**What you should do:**
Copy all of the material exactly. Pictures are not to appear in the copy.
>> Begin Data section
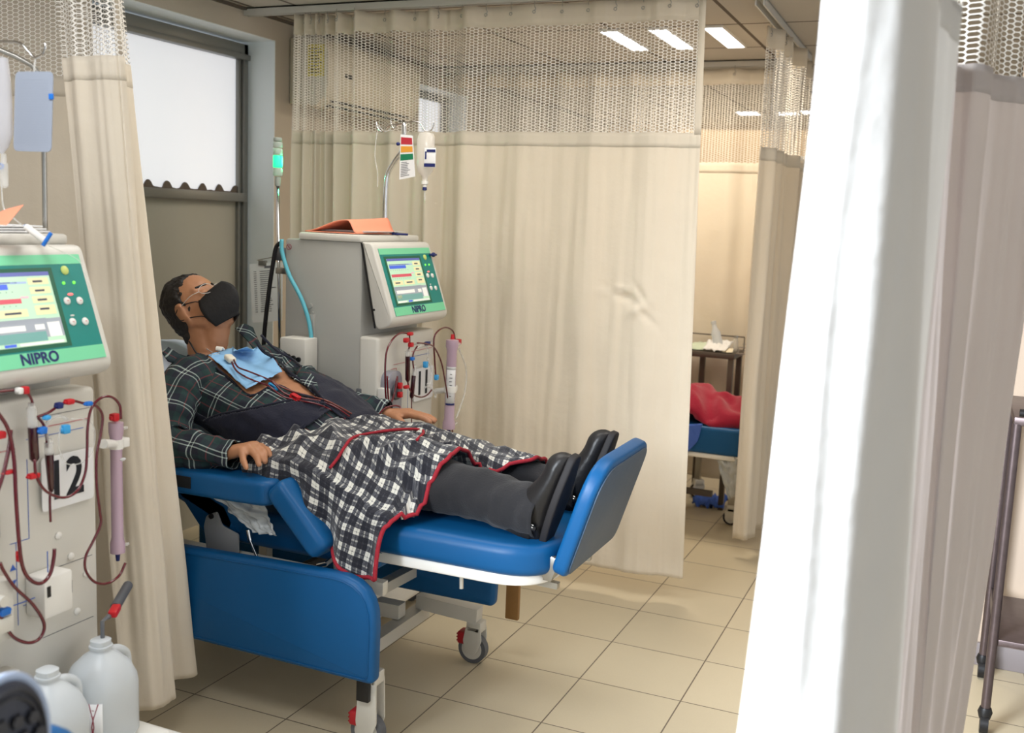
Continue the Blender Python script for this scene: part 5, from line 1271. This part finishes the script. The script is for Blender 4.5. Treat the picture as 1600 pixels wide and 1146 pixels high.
# hair
bm = B()
add_ball(bm, H(-.024, 0, .052), (.096, .086, .098), seg=32, mtx=HM)
add_ball(bm, H(-.052, 0, -.0), (.062, .078, .072), seg=24, mtx=HM)
add_ball(bm, H(-.064, 0, -.062), (.045, .062, .050), seg=24, mtx=HM)
add_ball(bm, H(.020, 0, .100), (.045, .060, .030), seg=24, mtx=HM)
for s in (-1, 1): cap(bm, H(.002, s * .068, .055), .018, H(.012, s * .070, .022), .010)
def hairy(co, no):
    q = co - Hc; f, u = q.dot(hf), q.dot(hu)
    return co + no * (.006 * noise.noise(Vector((f * 26, q.y * 70, u * 26))) + .003 * noise.noise(Vector((f * 80, q.y * 160, u * 80))))
voxel('hair', bm, .0038, HAIR, patient, 3, hairy)
# mask
def mk(u_, s_):
    """u_ 0 bridge .. 1 chin, s_ -1..1 across"""
    uu = .016 - .130 * u_; ridge = .122 + .046 * math.sin(PI * min(1, u_ * 1.0 + .08)) ** .8
    f = ridge - (abs(s_) ** 1.15) * (ridge - .056 + .012 * u_)
    half = .020 + .050 * math.sin(PI * (.18 + .68 * u_)) 
    w_ = half * s_
    return H(f, w_, uu + .018 * (abs(s_)) * (u_ - .3))
G = [[mk(i / 20, -1 + 2 * j / 24) for j in range(25)] for i in range(21)]
MASK = M('black_folded_mask_fabric', (24, 23, 25), .7, bump=.3, bscale=80)
mask = grid_mesh('face_mask', G, MASK, patient, solid=.003)
for s in (-1, 1):
    bm = B(); add_tube(bm, [mk(.12, s), H(.045, s * .067, .006), H(.0, s * .080, .024), H(-.028, s * .088, .014)], .0016, 8, 5)
    add_tube(bm, [mk(.80, s), H(.040, s * .062, -.052), H(.0, s * .078, -.026), H(-.026, s * .086, -.016), H(-.030, s * .088, .010)], .0018, 8, 5); obj('ear_loop', bm, MASK, mask, True)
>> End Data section
**Result for this exercise:**
Continue the Blender Python script for this scene: part 5, from line 1271. This part finishes the script. The script is for Blender 4.5. Treat the picture as 1600 pixels wide and 1146 pixels high.
# hair
bm = B()
add_ball(bm, H(-.024, 0, .052), (.096, .086, .098), seg=32, mtx=HM)
add_ball(bm, H(-.052, 0, -.0), (.062, .078, .072), seg=24, mtx=HM)
add_ball(bm, H(-.064, 0, -.062), (.045, .062, .050), seg=24, mtx=HM)
add_ball(bm, H(.020, 0, .100), (.045, .060, .030), seg=24, mtx=HM)
for s in (-1, 1): cap(bm, H(.002, s * .068, .055), .018, H(.012, s * .070, .022), .010)
def hairy(co, no):
    q = co - Hc; f, u = q.dot(hf), q.dot(hu)
    return co + no * (.006 * noise.noise(Vector((f * 26, q.y * 70, u * 26))) + .003 * noise.noise(Vector((f * 80, q.y * 160, u * 80))))
voxel('hair', bm, .0038, HAIR, patient, 3, hairy)
# mask
def mk(u_, s_):
    """u_ 0 bridge .. 1 chin, s_ -1..1 across"""
    uu = .016 - .130 * u_; ridge = .122 + .046 * math.sin(PI * min(1, u_ * 1.0 + .08)) ** .8
    f = ridge - (abs(s_) ** 1.15) * (ridge - .056 + .012 * u_)
    half = .020 + .050 * math.sin(PI * (.18 + .68 * u_)) 
    w_ = half * s_
    return H(f, w_, uu + .018 * (abs(s_)) * (u_ - .3))
G = [[mk(i / 20, -1 + 2 * j / 24) for j in range(25)] for i in range(21)]
MASK = M('black_folded_mask_fabric', (24, 23, 25), .7, bump=.3, bscale=80)
mask = grid_mesh('face_mask', G, MASK, patient, solid=.003)
for s in (-1, 1):
    bm = B(); add_tube(bm, [mk(.12, s), H(.045, s * .067, .006), H(.0, s * .080, .024), H(-.028, s * .088, .014)], .0016, 8, 5)
    add_tube(bm, [mk(.80, s), H(.040, s * .062, -.052), H(.0, s * .078, -.026), H(-.026, s * .086, -.016), H(-.030, s * .088, .010)], .0018, 8, 5); obj('ear_loop', bm, MASK, mask, True)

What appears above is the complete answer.